Hoy, sábado II de Adviento, interrumpimos la lectura semicontinua de Isaías. Hoy nos encontramos con un pasaje del libro del Eclesiástico, o Sirácida. En este pasaje, que forma parte de un apartado elogia a las grandes figuras del pasado de Israel, se hace alabanza de Elías.
Este pasaje nos traza adecuadamente los rasgos de este hombre de Dios, determinado siempre en su misión por el celo que lo consumía. “Palabra que quemaba”, nos expone el autor sagrado. De tanta autoridad y fuerza que imponía, pareciese, su rigor al mismo Cielo. “¡Qué glorioso fuiste, Elías, con tus portentos!”, canta el autor.
Pero el pasaje nos ofrece unos versículos con el mensaje propio de este tiempo, el escatológico. La creencia popular, entonces, era que Elías regresaría después que fuese arrebatado en un torbellino de fuego para preparar el “Día del Señor”, esto es, el día de su regreso y de su Juicio definitivo. Para acabar de reconciliar las generaciones enfrentadas, y restablecer la gloria del Pueblo de Dios.
Hay, pues, como dos aspectos a considerar. El primero, que, como cristianos, hemos de tener un verbo fogoso y vehemente, si cabe, en favor de la Gloria de Dios para que no sea mancillada jamás; por nadie. El segundo, que, como pecadores, tenemos que dejarnos llevar por las palabras de fuego de los hombres que Dios suscita en nuestra vida para disponernos a su encuentro. Y por las palabras acaloradas de las grandes figuras de la Historia Sagrada que buscaron orientar los corazones para que aguardasen expectantes la Parusía.
Por lo de pronto, en nuestro caso, para disponernos religiosamente a las Pascuas venideras.
En el Evangelio, en conversación con Santiago, Juan y Pedro, que acaban de contemplar la Transfiguración del Señor al cual acompañaron Moisés y el propio Elías, Jesús les dice que Elías, al que aguardaban los judíos (y nosotros), ya ha venido en realidad. Evidentemente, Nuestro Señor Jesucristo se está refiriendo a la persona de Juan, el Bautista, muy parecido a Elías en su carácter arrebatado.
Sabemos que San Juan, el Bautista, es una de las figuras fundamentales del Adviento. El más grande nacido de mujer, en palabras elogiosas que le refirió el Señor. San Juan acabaría de llevar término la labor del profetismo.
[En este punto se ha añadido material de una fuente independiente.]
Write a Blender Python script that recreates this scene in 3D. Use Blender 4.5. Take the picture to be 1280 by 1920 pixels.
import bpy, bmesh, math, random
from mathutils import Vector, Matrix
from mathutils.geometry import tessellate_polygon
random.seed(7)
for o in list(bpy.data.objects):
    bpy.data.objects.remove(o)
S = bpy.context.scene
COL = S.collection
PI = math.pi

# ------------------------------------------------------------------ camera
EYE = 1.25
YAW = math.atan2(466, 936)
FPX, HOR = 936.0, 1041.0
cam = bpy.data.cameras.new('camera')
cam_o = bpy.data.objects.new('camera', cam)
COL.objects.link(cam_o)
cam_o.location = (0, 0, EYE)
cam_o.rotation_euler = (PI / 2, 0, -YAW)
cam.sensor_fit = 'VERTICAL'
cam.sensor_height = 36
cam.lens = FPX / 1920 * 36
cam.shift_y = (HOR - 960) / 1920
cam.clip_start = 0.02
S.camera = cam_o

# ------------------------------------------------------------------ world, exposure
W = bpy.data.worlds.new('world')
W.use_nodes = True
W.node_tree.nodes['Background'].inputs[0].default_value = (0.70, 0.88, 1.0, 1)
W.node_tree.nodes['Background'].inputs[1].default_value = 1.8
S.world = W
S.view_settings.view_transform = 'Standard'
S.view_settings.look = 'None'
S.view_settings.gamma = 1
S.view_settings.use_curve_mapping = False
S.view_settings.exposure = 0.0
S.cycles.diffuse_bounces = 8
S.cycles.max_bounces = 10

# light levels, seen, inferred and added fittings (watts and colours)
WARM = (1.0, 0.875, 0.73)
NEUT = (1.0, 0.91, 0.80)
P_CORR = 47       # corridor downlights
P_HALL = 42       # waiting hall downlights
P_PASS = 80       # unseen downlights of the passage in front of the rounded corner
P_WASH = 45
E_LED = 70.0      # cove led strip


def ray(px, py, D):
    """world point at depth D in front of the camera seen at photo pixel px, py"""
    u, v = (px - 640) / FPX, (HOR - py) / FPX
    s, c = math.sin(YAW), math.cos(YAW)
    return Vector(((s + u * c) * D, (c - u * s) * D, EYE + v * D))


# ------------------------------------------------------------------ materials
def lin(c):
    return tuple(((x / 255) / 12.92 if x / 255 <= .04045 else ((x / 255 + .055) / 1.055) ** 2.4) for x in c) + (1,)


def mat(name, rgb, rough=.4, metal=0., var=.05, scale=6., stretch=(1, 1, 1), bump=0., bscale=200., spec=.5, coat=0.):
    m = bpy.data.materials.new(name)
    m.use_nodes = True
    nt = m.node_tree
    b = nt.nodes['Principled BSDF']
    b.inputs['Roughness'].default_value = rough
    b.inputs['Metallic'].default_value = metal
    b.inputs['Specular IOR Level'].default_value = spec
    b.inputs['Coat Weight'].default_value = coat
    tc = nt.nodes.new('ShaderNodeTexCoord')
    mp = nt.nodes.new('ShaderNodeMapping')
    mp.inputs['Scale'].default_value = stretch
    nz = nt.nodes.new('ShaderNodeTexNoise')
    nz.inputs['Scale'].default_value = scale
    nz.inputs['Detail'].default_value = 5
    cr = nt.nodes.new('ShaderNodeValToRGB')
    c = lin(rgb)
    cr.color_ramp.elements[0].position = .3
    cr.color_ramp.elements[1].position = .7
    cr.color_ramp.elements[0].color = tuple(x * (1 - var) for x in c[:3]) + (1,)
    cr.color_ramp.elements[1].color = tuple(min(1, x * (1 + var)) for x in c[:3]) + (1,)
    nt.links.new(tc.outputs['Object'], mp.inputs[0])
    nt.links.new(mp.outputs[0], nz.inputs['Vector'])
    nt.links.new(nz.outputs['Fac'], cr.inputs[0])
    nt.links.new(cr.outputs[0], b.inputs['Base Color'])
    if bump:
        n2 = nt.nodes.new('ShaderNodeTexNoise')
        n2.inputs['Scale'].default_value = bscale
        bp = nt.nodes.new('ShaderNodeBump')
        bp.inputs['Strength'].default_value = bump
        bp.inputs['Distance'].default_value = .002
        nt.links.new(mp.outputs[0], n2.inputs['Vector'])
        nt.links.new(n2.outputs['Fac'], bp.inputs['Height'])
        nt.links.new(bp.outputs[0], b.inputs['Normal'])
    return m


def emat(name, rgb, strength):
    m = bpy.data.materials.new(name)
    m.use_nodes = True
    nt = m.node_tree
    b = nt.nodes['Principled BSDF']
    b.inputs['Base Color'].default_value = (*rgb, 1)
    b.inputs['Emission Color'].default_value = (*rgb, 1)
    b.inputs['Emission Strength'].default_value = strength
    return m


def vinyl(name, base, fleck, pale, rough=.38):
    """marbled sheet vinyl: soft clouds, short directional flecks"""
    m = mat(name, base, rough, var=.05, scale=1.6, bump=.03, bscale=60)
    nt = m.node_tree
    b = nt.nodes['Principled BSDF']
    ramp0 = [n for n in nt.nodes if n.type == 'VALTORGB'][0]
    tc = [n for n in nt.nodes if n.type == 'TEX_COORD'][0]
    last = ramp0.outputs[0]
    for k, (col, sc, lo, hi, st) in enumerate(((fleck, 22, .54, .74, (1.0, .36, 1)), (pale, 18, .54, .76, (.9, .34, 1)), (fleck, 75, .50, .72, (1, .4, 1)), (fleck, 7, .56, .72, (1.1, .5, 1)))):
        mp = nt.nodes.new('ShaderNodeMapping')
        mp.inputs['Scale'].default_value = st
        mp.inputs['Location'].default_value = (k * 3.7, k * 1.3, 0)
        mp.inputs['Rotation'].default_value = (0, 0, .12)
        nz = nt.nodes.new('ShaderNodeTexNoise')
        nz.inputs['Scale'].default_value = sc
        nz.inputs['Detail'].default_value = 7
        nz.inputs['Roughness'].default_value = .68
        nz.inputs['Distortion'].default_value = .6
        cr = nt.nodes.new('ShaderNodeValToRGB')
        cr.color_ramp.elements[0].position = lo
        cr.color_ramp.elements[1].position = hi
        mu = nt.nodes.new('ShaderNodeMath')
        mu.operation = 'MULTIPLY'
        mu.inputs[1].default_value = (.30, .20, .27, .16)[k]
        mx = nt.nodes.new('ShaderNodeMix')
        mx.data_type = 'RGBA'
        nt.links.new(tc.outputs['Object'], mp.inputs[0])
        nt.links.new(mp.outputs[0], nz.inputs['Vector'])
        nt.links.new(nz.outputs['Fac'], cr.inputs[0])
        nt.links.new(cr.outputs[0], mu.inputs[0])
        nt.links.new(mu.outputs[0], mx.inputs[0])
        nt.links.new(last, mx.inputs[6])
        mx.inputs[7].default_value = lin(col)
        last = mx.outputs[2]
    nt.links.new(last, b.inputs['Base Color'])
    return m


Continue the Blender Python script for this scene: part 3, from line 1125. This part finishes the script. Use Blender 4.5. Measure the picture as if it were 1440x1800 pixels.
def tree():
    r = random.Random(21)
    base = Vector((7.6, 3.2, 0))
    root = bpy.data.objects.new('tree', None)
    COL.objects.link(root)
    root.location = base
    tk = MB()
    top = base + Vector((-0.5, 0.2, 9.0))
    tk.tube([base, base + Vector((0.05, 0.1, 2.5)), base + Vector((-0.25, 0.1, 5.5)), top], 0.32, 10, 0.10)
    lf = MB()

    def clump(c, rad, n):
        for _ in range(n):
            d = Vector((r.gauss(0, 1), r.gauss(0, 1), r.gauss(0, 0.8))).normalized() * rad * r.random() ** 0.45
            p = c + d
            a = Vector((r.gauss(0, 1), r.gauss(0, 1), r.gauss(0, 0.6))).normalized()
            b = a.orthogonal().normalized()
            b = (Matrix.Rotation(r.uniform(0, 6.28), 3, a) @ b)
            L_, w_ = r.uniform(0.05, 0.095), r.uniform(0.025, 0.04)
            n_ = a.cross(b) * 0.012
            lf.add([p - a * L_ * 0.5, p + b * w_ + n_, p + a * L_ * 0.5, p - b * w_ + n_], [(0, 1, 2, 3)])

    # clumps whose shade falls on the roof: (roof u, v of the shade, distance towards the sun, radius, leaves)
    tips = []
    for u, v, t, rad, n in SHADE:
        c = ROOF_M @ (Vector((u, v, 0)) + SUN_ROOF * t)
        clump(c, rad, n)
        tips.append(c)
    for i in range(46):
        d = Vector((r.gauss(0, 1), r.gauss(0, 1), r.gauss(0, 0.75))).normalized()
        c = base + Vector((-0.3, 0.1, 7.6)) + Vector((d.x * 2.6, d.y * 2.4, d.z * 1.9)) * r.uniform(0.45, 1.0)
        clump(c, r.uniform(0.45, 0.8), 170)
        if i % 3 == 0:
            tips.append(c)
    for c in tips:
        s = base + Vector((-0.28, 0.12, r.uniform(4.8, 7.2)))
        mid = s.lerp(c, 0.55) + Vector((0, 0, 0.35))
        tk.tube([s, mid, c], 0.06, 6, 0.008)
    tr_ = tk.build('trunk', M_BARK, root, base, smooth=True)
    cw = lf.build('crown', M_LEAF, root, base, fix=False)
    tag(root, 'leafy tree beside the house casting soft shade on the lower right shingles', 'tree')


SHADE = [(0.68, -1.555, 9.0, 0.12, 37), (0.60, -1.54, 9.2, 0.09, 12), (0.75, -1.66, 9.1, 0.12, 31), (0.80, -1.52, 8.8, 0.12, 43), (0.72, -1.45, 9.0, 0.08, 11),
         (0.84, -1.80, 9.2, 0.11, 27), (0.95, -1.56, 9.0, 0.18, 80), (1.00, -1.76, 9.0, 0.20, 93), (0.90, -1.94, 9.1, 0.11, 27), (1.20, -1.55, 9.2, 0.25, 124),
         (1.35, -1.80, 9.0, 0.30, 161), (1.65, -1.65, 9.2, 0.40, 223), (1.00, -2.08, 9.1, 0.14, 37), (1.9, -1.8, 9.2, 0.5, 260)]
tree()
Debía disponer los corazones de los hijos de Israel para reconocer al Mesías de Dios, aceptarlo y seguirlo.
A pesar de la santidad de vida de Elías y Juan, el Bautista, no fueron bien acogidos. Eran incómodos para muchos. Sus palabras, llenas de calor y sinceridad, no gustaron tantas veces. Eran limpias y coherentes. Llenas de fidelidad y verdad. Una parte del pueblo no quería saber nada del Mesías. Así de trágico.
La austeridad de vida, que predica el Adviento, nos ayudará a ganar en libertad interior para proclamar la Verdad, que previamente se nos ha dado, sin temor ni a la sociedad, ni al poder.